You can also tell when a guy is kind of considering whether to restrain himself, or just let the anger take over.
I thought maybe he was Mr Green, founder of Mercury Records and my ultimate uber boss. We had never met so I wasn't sure. He definitely knew who I was. He must have been in the hearing room when the righteous and the good had triumphed. I was pretty scared, especially when his fist seemed to hover around in the air next to him, trying to decide whether to launch or not, as he began to speak.
We were colleagues, possibly, since I had worked for Mr Green for almost two years, if he was Mr Green. I assumed that is why the maybe Mr Green felt free to address me informally: "Hey. Son of a bitch."
Then: "I heard you were a smart guy, but now I don't think so. What was that about in there?" Nodding toward the hearing room. Luckily I had a clever reply all ready.
“Uh,” I said, not cringing hardly at all.

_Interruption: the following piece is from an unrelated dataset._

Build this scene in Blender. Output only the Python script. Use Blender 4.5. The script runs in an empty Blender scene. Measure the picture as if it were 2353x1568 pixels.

The fist achieved liftoff, but instead of punching, it just kind of shoved me into the wall, hard. "You will never work in New York again."
I waited politely for him to exit, and a mere 10 or 20 minutes later felt stabilized enough to put one foot in front of the other and head for the train to Bergen Street Station in Brooklyn, where I had actually bought an old Brownstone for $100,000. Which is now considered an incredible bargain price for any one single object anywhere in the greater NY area.
And this was a real 4-story house, my first venture into real estate. And luck in real estate would become a handy bridge between future disasters.
'Mr Green' had said, "You will never work in New York again." How cliché. How moronic. And how true, for a while. By the next day the word had gone out. The next day I had one last demo session at Mercury and, while the tape was rolling, made a phone call.